SOURCE MATERIAL.
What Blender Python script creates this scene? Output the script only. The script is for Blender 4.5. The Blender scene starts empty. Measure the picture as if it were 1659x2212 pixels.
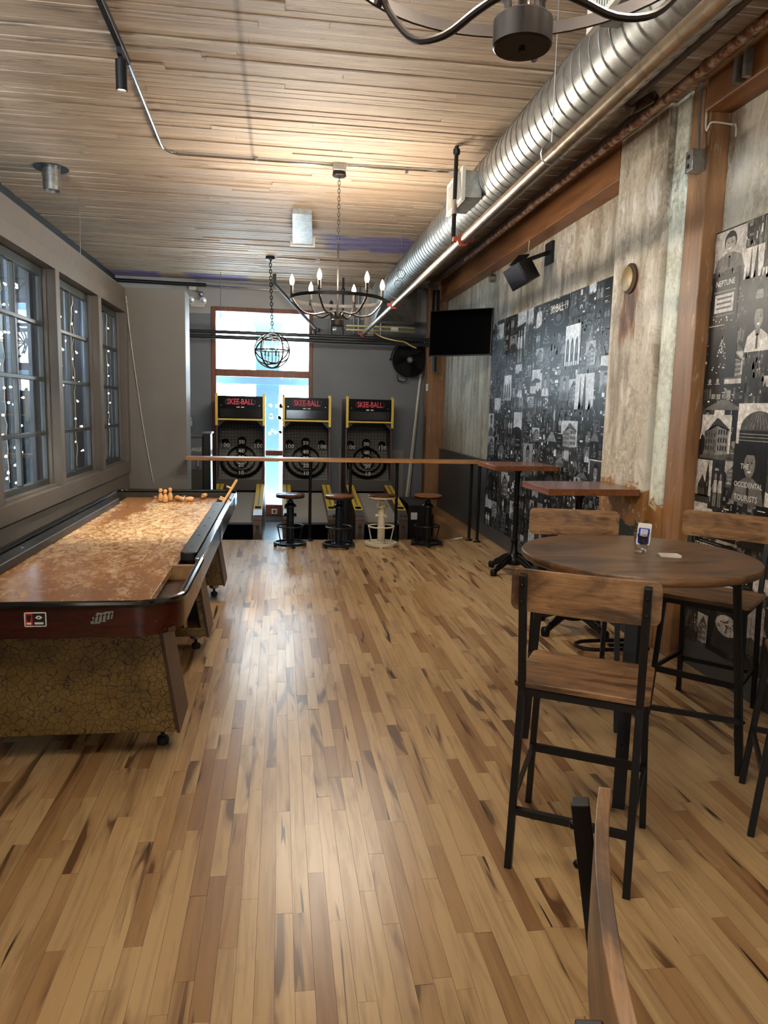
import bpy, bmesh, math, random
from mathutils import Vector, Matrix, Euler
D = bpy.data; S = bpy.context.scene; COL = S.collection
PI = math.pi; R = random.Random(11)
V = Vector

# ------------------------------------------------------------ camera
cam = D.cameras.new('camera'); camo = D.objects.new('camera', cam); COL.objects.link(camo)
cam.sensor_fit = 'HORIZONTAL'; cam.sensor_width = 36.0; cam.lens = 36.0 * 1587.35 / 1659.0
cam.clip_start = 0.05
PT, YW, RL = 0.13779, 0.14342, 0.02364
_F = V((math.sin(YW) * math.cos(PT), math.cos(YW) * math.cos(PT), -math.sin(PT)))
_Rt = V((math.cos(YW), -math.sin(YW), 0)); _U = _Rt.cross(_F)
_c, _s = math.cos(RL), math.sin(RL)
_X = _c * _Rt + _s * _U; _Y = -_s * _Rt + _c * _U
camo.matrix_world = Matrix(((_X.x, _Y.x, -_F.x, 0), (_X.y, _Y.y, -_F.y, 0), (_X.z, _Y.z, -_F.z, 1.65), (0, 0, 0, 1)))
S.camera = camo

# ------------------------------------------------------------ world, view, daylight portals
S.view_settings.view_transform = 'Standard'; S.view_settings.look = 'None'
S.view_settings.gamma = 1.0; S.view_settings.use_curve_mapping = False
S.view_settings.exposure = 0.42
W = D.worlds.new('overcast_sky'); S.world = W; W.use_nodes = True
bg = W.node_tree.nodes['Background']
bg.inputs[0].default_value = (0.80, 0.92, 1.0, 1); bg.inputs[1].default_value = 15.0
S.cycles.use_denoising = True
S.cycles.use_adaptive_sampling = True; S.cycles.adaptive_threshold = 0.1; S.cycles.adaptive_min_samples = 16
S.cycles.max_bounces = 8; S.cycles.diffuse_bounces = 3; S.cycles.glossy_bounces = 3
S.cycles.transmission_bounces = 6; S.cycles.transparent_max_bounces = 8
S.cycles.caustics_reflective = False; S.cycles.caustics_refractive = False
S.cycles.sample_clamp_indirect = 6.0


def portal(loc, rot, sx, sy):
    l = D.lights.new('daylight_portal', 'AREA'); l.shape = 'RECTANGLE'; l.size = sx; l.size_y = sy
    l.cycles.is_portal = True
    o = D.objects.new('daylight_portal', l); COL.objects.link(o); o.location = loc; o.rotation_euler = rot
    return o


portal((-0.29, 13.25, 1.65), (-PI / 2, 0, 0), 1.7, 3.4)          # back window
portal((0.45, -4.95, 1.75), (PI / 2, 0, 0), 1.1, 1.0)            # small shopfront window, added unseen behind the camera for daylight
portal((-2.26, 3.0, 1.6), (PI / 2, 0, 0), 0.8, 3.2)              # open end of the vestibule
LAMP = 1.35                                                        # overall lamp level
WARM = (1.0, 0.90, 0.76)


# ------------------------------------------------------------ helpers
def lin(c):
    return tuple(((x / 255) / 12.92 if x / 255 <= 0.04045 else ((x / 255 + 0.055) / 1.055) ** 2.4) for x in c[:3]) + (1.0,)


WM = {}


def tag(o, label=None, cat=None, group=None, kind=None):
    if label: o['label'] = label
    if cat: o['category'] = cat
    if group: o['group'] = group
    if kind: o['kind'] = kind
    return o


def T(name, label, cat, loc=(0, 0, 0), rz=0.0, group=None):
    o = D.objects.new(name, None); COL.objects.link(o); o.empty_display_size = 0.1
    o.location = loc; o.rotation_euler = (0, 0, rz)
    WM[o.name] = Matrix.Translation(V(loc)) @ Matrix.Rotation(rz, 4, 'Z')
    return tag(o, label, cat, group)


def copy_tree(o, parent=None):
    c = o.copy(); COL.objects.link(c)
    if parent: c.parent = parent
    for ch in list(o.children): copy_tree(ch, c)
    return c


def basis(d):
    d = d.normalized(); a = V((0, 0, 1)) if abs(d.z) < 0.95 else V((1, 0, 0))
    x = a.cross(d).normalized(); return x, d.cross(x)


class MB:
    def __init__(s): s.v = []; s.f = []; s.c = []; s.xf = None

    def _add(s, vs, fs, col=None):
        b = len(s.v)
        s.v += [(s.xf @ V(p)) if s.xf else V(p) for p in vs]
        s.f += [tuple(i + b for i in f) for f in fs]
        s.c += [col] * len(fs)
        return s

    def box(s, x0, x1, y0, y1, z0, z1, col=None):
        vs = [(x, y, z) for z in (z0, z1) for y in (y0, y1) for x in (x0, x1)]
        return s._add(vs, [(0, 2, 3, 1), (4, 5, 7, 6), (0, 1, 5, 4), (2, 6, 7, 3), (0, 4, 6, 2), (1, 3, 7, 5)], col)

    def hexa(s, bot, top):
        return s._add(list(bot) + list(top), [(3, 2, 1, 0), (4, 5, 6, 7), (0, 1, 5, 4), (1, 2, 6, 5), (2, 3, 7, 6), (3, 0, 4, 7)])

    def bar(s, p, q, w, t, up=(0, 0, 1)):
        p, q = V(p), V(q); d = (q - p).normalized(); u = V(up)
        x = d.cross(u)
        if x.length < 1e-4: x = d.cross(V((1, 0, 0)))
        x.normalize(); y = x.cross(d).normalized()
        r = lambda c: [c - x * w / 2 - y * t / 2, c + x * w / 2 - y * t / 2, c + x * w / 2 + y * t / 2, c - x * w / 2 + y * t / 2]
        return s.hexa(r(p), r(q))

    def cyl(s, p, q, r, n=16, r2=None, caps=True):
        p, q = V(p), V(q); x, y = basis(q - p); r2 = r if r2 is None else r2
        vs = []
        for c, rr in ((p, r), (q, r2)):
            for i in range(n):
                a = 2 * PI * i / n; vs.append(c + x * (math.cos(a) * rr) + y * (math.sin(a) * rr))
        fs = [(i, (i + 1) % n, n + (i + 1) % n, n + i) for i in range(n)]
        if caps: fs += [tuple(range(n - 1, -1, -1)), tuple(range(n, 2 * n))]
        return s._add(vs, fs)

    def tube(s, pts, r, n=8, closed=False):
        pts = [V(p) for p in pts]; k = len(pts); rs = r if isinstance(r, (list, tuple)) else [r] * k
        vs = []; px = None
        for i, p in enumerate(pts):
            if closed: d = pts[(i + 1) % k] - pts[i - 1]
            else: d = pts[min(i + 1, k - 1)] - pts[max(i - 1, 0)]
            d.normalize()
            if px is None: x, y = basis(d)
            else:
                x = px - d * px.dot(d)
                if x.length < 1e-5: x, y = basis(d)
                x.normalize(); y = d.cross(x)
            px = x
            for j in range(n):
                a = 2 * PI * j / n; vs.append(p + x * (math.cos(a) * rs[i]) + y * (math.sin(a) * rs[i]))
        fs = []
        for i in range(k if closed else k - 1):
            for j in range(n):
                a = i * n + j; b = i * n + (j + 1) % n; i2 = (i + 1) % k
                fs.append((a, b, i2 * n + (j + 1) % n, i2 * n + j))
        if not closed: fs += [tuple(range(n - 1, -1, -1)), tuple(range((k - 1) * n, k * n))]
        return s._add(vs, fs)

    def lathe(s, prof, c=(0, 0, 0), n=24, axis=(0, 0, 1)):
        c = V(c); ax = V(axis).normalized(); x, y = basis(ax); vs = []; k = len(prof)
        for r, z in prof:
            for i in range(n):
                a = 2 * PI * i / n; vs.append(c + ax * z + x * (math.cos(a) * r) + y * (math.sin(a) * r))
        fs = []
        for j in range(k - 1):
            for i in range(n):
                fs.append((j * n + i, j * n + (i + 1) % n, (j + 1) * n + (i + 1) % n, (j + 1) * n + i))
        cl = prof[0] == prof[-1]
        if prof[0][0] > 1e-5 and not cl: fs.append(tuple(range(n - 1, -1, -1)))
        if prof[-1][0] > 1e-5 and not cl: fs.append(tuple(range((k - 1) * n, k * n)))
        return s._add(vs, fs)

    def prism(s, poly, z0, z1, mp=None, col=None):
        n = len(poly); f = mp or (lambda a, b, c: (a, b, c))
        vs = [f(a, b, z0) for a, b in poly] + [f(a, b, z1) for a, b in poly]
        return s._add(vs, [tuple(range(n - 1, -1, -1)), tuple(range(n, 2 * n))] + [(i, (i + 1) % n, n + (i + 1) % n, n + i) for i in range(n)], col)

    def face(s, vs, col=None): return s._add(vs, [tuple(range(len(vs)))], col)

    def ball(s, c, r, n=12, m=8, sz=1.0):
        prof = [(max(1e-6, math.sin(PI * i / m) * r), -math.cos(PI * i / m) * r * sz) for i in range(m + 1)]
        return s.lathe(prof, c, n)

    def islands(s, pad=0.002):
        n = len(s.v); par = list(range(n))
        def find(a):
            while par[a] != a: par[a] = par[par[a]]; a = par[a]
            return a
        for f in s.f:
            r0 = find(f[0])
            for i in f[1:]: par[find(i)] = r0
        g = {}
        for k, f in enumerate(s.f): g.setdefault(find(f[0]), []).append(k)
        L = []
        for fs in g.values():
            ix = {i for k in fs for i in s.f[k]}; P = [s.v[i] for i in ix]
            L.append([fs, [min(p[a] for p in P) - pad for a in range(3)], [max(p[a] for p in P) + pad for a in range(3)]])
        ch = len(L) > 1
        while ch:
            ch = False
            for i in range(len(L)):
                for j in range(i + 1, len(L)):
                    A, B = L[i], L[j]
                    if all(A[1][a] <= B[2][a] and B[1][a] <= A[2][a] for a in range(3)):
                        A[0] += B[0]; A[1] = [min(x, y) for x, y in zip(A[1], B[1])]; A[2] = [max(x, y) for x, y in zip(A[2], B[2])]; L.pop(j); ch = True; break
                if ch: break
        return [x[0] for x in L]

    def build(s, name, mat, parent=None, *a, one=False, **k):
        if parent is not None and not one and k.get('kind') is None and len(s.f) < 6000:
            isl = s.islands()
            if len(isl) > 1:
                out = None
                for fs in isl:
                    m = MB(); mp = {}
                    for f in fs:
                        for i in s.f[f]:
                            if i not in mp: mp[i] = len(m.v); m.v.append(s.v[i])
                        m.f.append(tuple(mp[i] for i in s.f[f])); m.c.append(s.c[f])
                    o = m._build(name, mat, parent, *a, **k); out = out or o
                return out
        return s._build(name, mat, parent, *a, **k)

    def _build(s, name, mat, parent=None, label=None, cat=None, group=None, kind=None, smooth=True, ang=35, bev=0.0, origin=None, seg=2):
        vs = s.v
        me = D.meshes.new(name); o = D.objects.new(name, me); COL.objects.link(o)
        if parent is not None:
            o.parent = parent; m = WM[parent.name]; WM[o.name] = m
            if not origin == 'local':
                im = m.inverted(); vs = [im @ p for p in vs]
        else:
            if origin is None:
                xs = [p.x for p in vs]; ys = [p.y for p in vs]; zs = [p.z for p in vs]
                og = V(((min(xs) + max(xs)) / 2, (min(ys) + max(ys)) / 2, min(zs)))
            else: og = V(origin)
            o.location = og; vs = [p - og for p in vs]; WM[o.name] = Matrix.Translation(og)
        me.from_pydata([tuple(p) for p in vs], [], s.f)
        if any(c is not None for c in s.c):
            at = me.color_attributes.new('Col', 'FLOAT_COLOR', 'CORNER'); k = 0
            for i, p in enumerate(me.polygons):
                c = s.c[i] or (1, 1, 1, 1)
                for _ in p.loop_indices: at.data[k].color = c; k += 1
        if mat is not None: me.materials.append(mat)
        if s.c is not None:
            bm = bmesh.new(); bm.from_mesh(me); bmesh.ops.recalc_face_normals(bm, faces=bm.faces) if not any(c is not None for c in s.c) else None
            bm.to_mesh(me); bm.free()
        if smooth:
            me.shade_smooth(); me.set_sharp_from_angle(angle=math.radians(ang))
        if bev:
            b = o.modifiers.new('bevel', 'BEVEL'); b.width = bev; b.segments = seg; b.limit_method = 'ANGLE'; b.angle_limit = math.radians(40)
        return tag(o, label, cat, group, kind)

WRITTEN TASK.
Each line from the top of the material through the line containing "S.camera = camo" should be reproduced exactly; please drop any images.

THE RESULT.
What Blender Python script creates this scene? Output the script only. The script is for Blender 4.5. The Blender scene starts empty. Measure the picture as if it were 1659x2212 pixels.
import bpy, bmesh, math, random
from mathutils import Vector, Matrix, Euler
D = bpy.data; S = bpy.context.scene; COL = S.collection
PI = math.pi; R = random.Random(11)
V = Vector

# ------------------------------------------------------------ camera
cam = D.cameras.new('camera'); camo = D.objects.new('camera', cam); COL.objects.link(camo)
cam.sensor_fit = 'HORIZONTAL'; cam.sensor_width = 36.0; cam.lens = 36.0 * 1587.35 / 1659.0
cam.clip_start = 0.05
PT, YW, RL = 0.13779, 0.14342, 0.02364
_F = V((math.sin(YW) * math.cos(PT), math.cos(YW) * math.cos(PT), -math.sin(PT)))
_Rt = V((math.cos(YW), -math.sin(YW), 0)); _U = _Rt.cross(_F)
_c, _s = math.cos(RL), math.sin(RL)
_X = _c * _Rt + _s * _U; _Y = -_s * _Rt + _c * _U
camo.matrix_world = Matrix(((_X.x, _Y.x, -_F.x, 0), (_X.y, _Y.y, -_F.y, 0), (_X.z, _Y.z, -_F.z, 1.65), (0, 0, 0, 1)))
S.camera = camo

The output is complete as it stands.